Problem statement → Transcribe the listing that follows in full, omitting pictures.

* * * * * * * * *

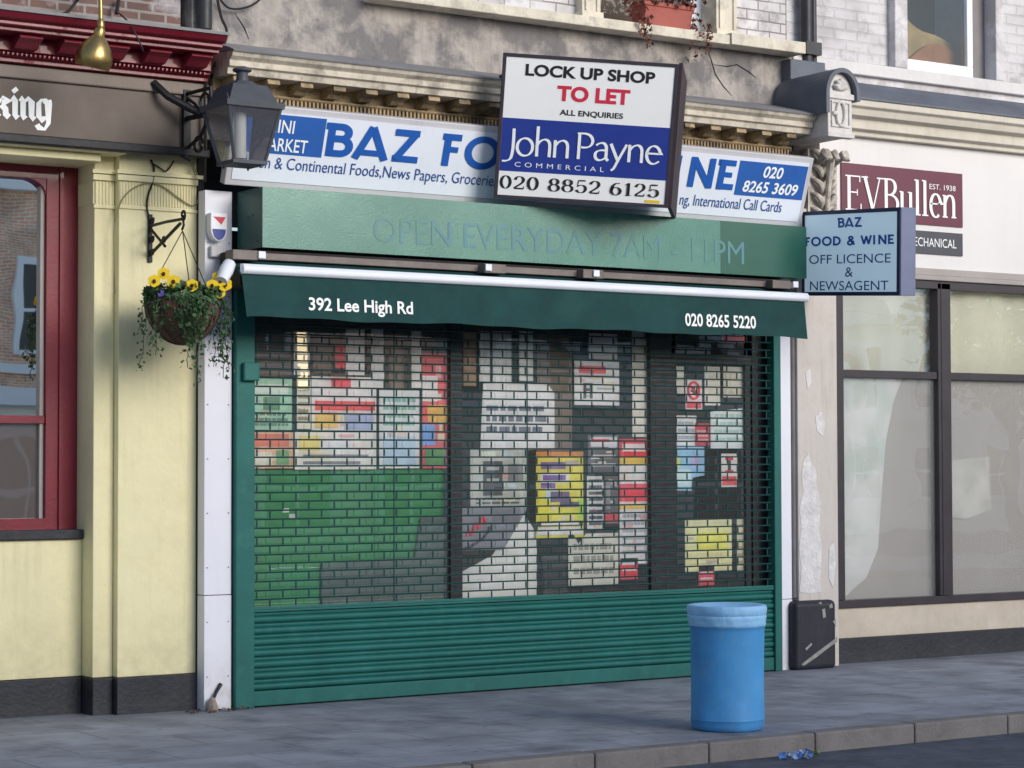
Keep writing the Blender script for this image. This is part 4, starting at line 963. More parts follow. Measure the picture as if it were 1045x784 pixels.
# basket bracket + hanging basket
bx = at(152.5, 240, PF).x; hy = -.46
hb = thing('basket_bracket', (bx, PF, 3.7), 'black scrolled iron bracket carrying the flower basket', 'bracket')
bz1_, bz0_ = at(152.5, 219, PF).z, at(152.5, 268, PF).z
MB().box(bx-.018, bx+.018, PF-.022, PF-.0, bz0_, bz1_).build('wall_plate', M_iron, hb, bevel=.004)
arm = MB(); za_ = at(152.5, 231, PF).z; tz = za_
arm.tube([(bx, PF-.02, za_), (bx, -.15, za_+.005), (bx, hy+.02, za_-.0)], .012, 8)
arm.tube([(bx, PF-.02, bz0_+.06), (bx, hy+.05, za_-.03)], .013, 8)
arm.tube([(bx, PF-.02, za_-.02), (bx, -.14, za_-.18)], .011, 8)
def scroll(c, r, turns, a0, sgn):
    return [(bx, c[0]+sgn*r*(1-.75*i/24)*math.cos(a0+turns*2*PI*i/24), c[1]+r*(1-.75*i/24)*math.sin(a0+turns*2*PI*i/24)) for i in range(25)]
arm.tube(scroll((hy, za_+.03), .04, 1.2, -1.5, -1), .01, 6)
arm.tube(scroll((-.12, za_-.13), .035, 1.2, -1.5, 1), .009, 6)
for zz in (bz1_-.05, bz0_+.08, za_-.1): arm.tube(scroll((PF-.05, zz), .03, 1.1, 2.5, 1), .009, 6)
arm.tube([(bx, hy, za_), (bx, hy-.01, za_-.05), (bx, hy+.02, za_-.08)], .009, 6)
arm.build('scrolled_arm', M_iron, hb)
bc = at(194, 300, hy); bc = Vector((bx, hy, 3.17)); BR = .285
hk = thing('hanging_basket', (bc.x, bc.y, bc.z-.3), 'coir lined hanging basket of yellow pansies and trailing ivy', 'hanging basket')
pr = [(BR*math.sin(a), -BR*1.18*math.cos(a)) for a in [PI/2*i/12 for i in range(0, 13)]]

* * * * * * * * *

Exercise solution →
Keep writing the Blender script for this image. This is part 4, starting at line 963. More parts follow. Measure the picture as if it were 1045x784 pixels.
# basket bracket + hanging basket
bx = at(152.5, 240, PF).x; hy = -.46
hb = thing('basket_bracket', (bx, PF, 3.7), 'black scrolled iron bracket carrying the flower basket', 'bracket')
bz1_, bz0_ = at(152.5, 219, PF).z, at(152.5, 268, PF).z
MB().box(bx-.018, bx+.018, PF-.022, PF-.0, bz0_, bz1_).build('wall_plate', M_iron, hb, bevel=.004)
arm = MB(); za_ = at(152.5, 231, PF).z; tz = za_
arm.tube([(bx, PF-.02, za_), (bx, -.15, za_+.005), (bx, hy+.02, za_-.0)], .012, 8)
arm.tube([(bx, PF-.02, bz0_+.06), (bx, hy+.05, za_-.03)], .013, 8)
arm.tube([(bx, PF-.02, za_-.02), (bx, -.14, za_-.18)], .011, 8)
def scroll(c, r, turns, a0, sgn):
    return [(bx, c[0]+sgn*r*(1-.75*i/24)*math.cos(a0+turns*2*PI*i/24), c[1]+r*(1-.75*i/24)*math.sin(a0+turns*2*PI*i/24)) for i in range(25)]
arm.tube(scroll((hy, za_+.03), .04, 1.2, -1.5, -1), .01, 6)
arm.tube(scroll((-.12, za_-.13), .035, 1.2, -1.5, 1), .009, 6)
for zz in (bz1_-.05, bz0_+.08, za_-.1): arm.tube(scroll((PF-.05, zz), .03, 1.1, 2.5, 1), .009, 6)
arm.tube([(bx, hy, za_), (bx, hy-.01, za_-.05), (bx, hy+.02, za_-.08)], .009, 6)
arm.build('scrolled_arm', M_iron, hb)
bc = at(194, 300, hy); bc = Vector((bx, hy, 3.17)); BR = .285
hk = thing('hanging_basket', (bc.x, bc.y, bc.z-.3), 'coir lined hanging basket of yellow pansies and trailing ivy', 'hanging basket')
pr = [(BR*math.sin(a), -BR*1.18*math.cos(a)) for a in [PI/2*i/12 for i in range(0, 13)]]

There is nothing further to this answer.